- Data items
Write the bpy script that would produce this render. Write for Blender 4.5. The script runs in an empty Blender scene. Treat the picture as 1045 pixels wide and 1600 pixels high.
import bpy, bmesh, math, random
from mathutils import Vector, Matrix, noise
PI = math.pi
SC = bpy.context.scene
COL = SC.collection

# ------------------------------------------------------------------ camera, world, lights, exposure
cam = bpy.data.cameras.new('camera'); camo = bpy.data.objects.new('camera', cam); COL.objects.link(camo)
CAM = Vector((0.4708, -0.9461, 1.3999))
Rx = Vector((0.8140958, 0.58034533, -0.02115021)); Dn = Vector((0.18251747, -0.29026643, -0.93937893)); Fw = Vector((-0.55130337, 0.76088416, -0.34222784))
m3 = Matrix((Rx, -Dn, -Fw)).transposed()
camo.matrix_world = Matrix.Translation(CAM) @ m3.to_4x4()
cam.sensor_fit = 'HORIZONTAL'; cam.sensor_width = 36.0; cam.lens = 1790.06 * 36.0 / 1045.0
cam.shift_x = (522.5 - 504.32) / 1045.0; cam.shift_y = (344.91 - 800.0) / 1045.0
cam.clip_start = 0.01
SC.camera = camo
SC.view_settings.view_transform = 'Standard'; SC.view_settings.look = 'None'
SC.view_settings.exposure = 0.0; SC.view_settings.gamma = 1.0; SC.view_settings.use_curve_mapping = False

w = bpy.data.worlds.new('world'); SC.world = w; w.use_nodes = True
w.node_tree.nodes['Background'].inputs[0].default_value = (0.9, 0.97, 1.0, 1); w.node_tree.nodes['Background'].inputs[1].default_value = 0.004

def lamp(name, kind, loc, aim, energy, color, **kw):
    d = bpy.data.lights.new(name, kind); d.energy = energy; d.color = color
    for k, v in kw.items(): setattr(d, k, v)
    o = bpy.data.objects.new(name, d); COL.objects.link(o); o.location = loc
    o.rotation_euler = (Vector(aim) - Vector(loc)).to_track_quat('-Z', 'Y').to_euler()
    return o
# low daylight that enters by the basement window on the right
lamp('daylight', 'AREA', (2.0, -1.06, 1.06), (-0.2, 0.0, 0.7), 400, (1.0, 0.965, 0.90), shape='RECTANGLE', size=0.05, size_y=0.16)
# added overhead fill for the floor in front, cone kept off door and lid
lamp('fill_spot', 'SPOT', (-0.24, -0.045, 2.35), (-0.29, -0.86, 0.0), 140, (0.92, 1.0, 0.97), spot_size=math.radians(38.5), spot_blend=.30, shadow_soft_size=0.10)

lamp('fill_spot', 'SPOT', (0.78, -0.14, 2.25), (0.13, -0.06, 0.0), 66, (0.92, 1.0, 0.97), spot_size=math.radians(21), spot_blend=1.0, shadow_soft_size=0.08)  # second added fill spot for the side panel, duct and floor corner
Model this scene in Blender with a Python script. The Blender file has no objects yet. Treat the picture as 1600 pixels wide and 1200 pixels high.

- Aim
Copy out each line above, character for character.

- Output for this exercise
Write the bpy script that would produce this render. Write for Blender 4.5. The script runs in an empty Blender scene. Treat the picture as 1045 pixels wide and 1600 pixels high.
import bpy, bmesh, math, random
from mathutils import Vector, Matrix, noise
PI = math.pi
SC = bpy.context.scene
COL = SC.collection

# ------------------------------------------------------------------ camera, world, lights, exposure
cam = bpy.data.cameras.new('camera'); camo = bpy.data.objects.new('camera', cam); COL.objects.link(camo)
CAM = Vector((0.4708, -0.9461, 1.3999))
Rx = Vector((0.8140958, 0.58034533, -0.02115021)); Dn = Vector((0.18251747, -0.29026643, -0.93937893)); Fw = Vector((-0.55130337, 0.76088416, -0.34222784))
m3 = Matrix((Rx, -Dn, -Fw)).transposed()
camo.matrix_world = Matrix.Translation(CAM) @ m3.to_4x4()
cam.sensor_fit = 'HORIZONTAL'; cam.sensor_width = 36.0; cam.lens = 1790.06 * 36.0 / 1045.0
cam.shift_x = (522.5 - 504.32) / 1045.0; cam.shift_y = (344.91 - 800.0) / 1045.0
cam.clip_start = 0.01
SC.camera = camo
SC.view_settings.view_transform = 'Standard'; SC.view_settings.look = 'None'
SC.view_settings.exposure = 0.0; SC.view_settings.gamma = 1.0; SC.view_settings.use_curve_mapping = False

w = bpy.data.worlds.new('world'); SC.world = w; w.use_nodes = True
w.node_tree.nodes['Background'].inputs[0].default_value = (0.9, 0.97, 1.0, 1); w.node_tree.nodes['Background'].inputs[1].default_value = 0.004

def lamp(name, kind, loc, aim, energy, color, **kw):
    d = bpy.data.lights.new(name, kind); d.energy = energy; d.color = color
    for k, v in kw.items(): setattr(d, k, v)
    o = bpy.data.objects.new(name, d); COL.objects.link(o); o.location = loc
    o.rotation_euler = (Vector(aim) - Vector(loc)).to_track_quat('-Z', 'Y').to_euler()
    return o
# low daylight that enters by the basement window on the right
lamp('daylight', 'AREA', (2.0, -1.06, 1.06), (-0.2, 0.0, 0.7), 400, (1.0, 0.965, 0.90), shape='RECTANGLE', size=0.05, size_y=0.16)
# added overhead fill for the floor in front, cone kept off door and lid
lamp('fill_spot', 'SPOT', (-0.24, -0.045, 2.35), (-0.29, -0.86, 0.0), 140, (0.92, 1.0, 0.97), spot_size=math.radians(38.5), spot_blend=.30, shadow_soft_size=0.10)

lamp('fill_spot', 'SPOT', (0.78, -0.14, 2.25), (0.13, -0.06, 0.0), 66, (0.92, 1.0, 0.97), spot_size=math.radians(21), spot_blend=1.0, shadow_soft_size=0.08)  # second added fill spot for the side panel, duct and floor corner
Model this scene in Blender with a Python script. The Blender file has no objects yet. Treat the picture as 1600 pixels wide and 1200 pixels high.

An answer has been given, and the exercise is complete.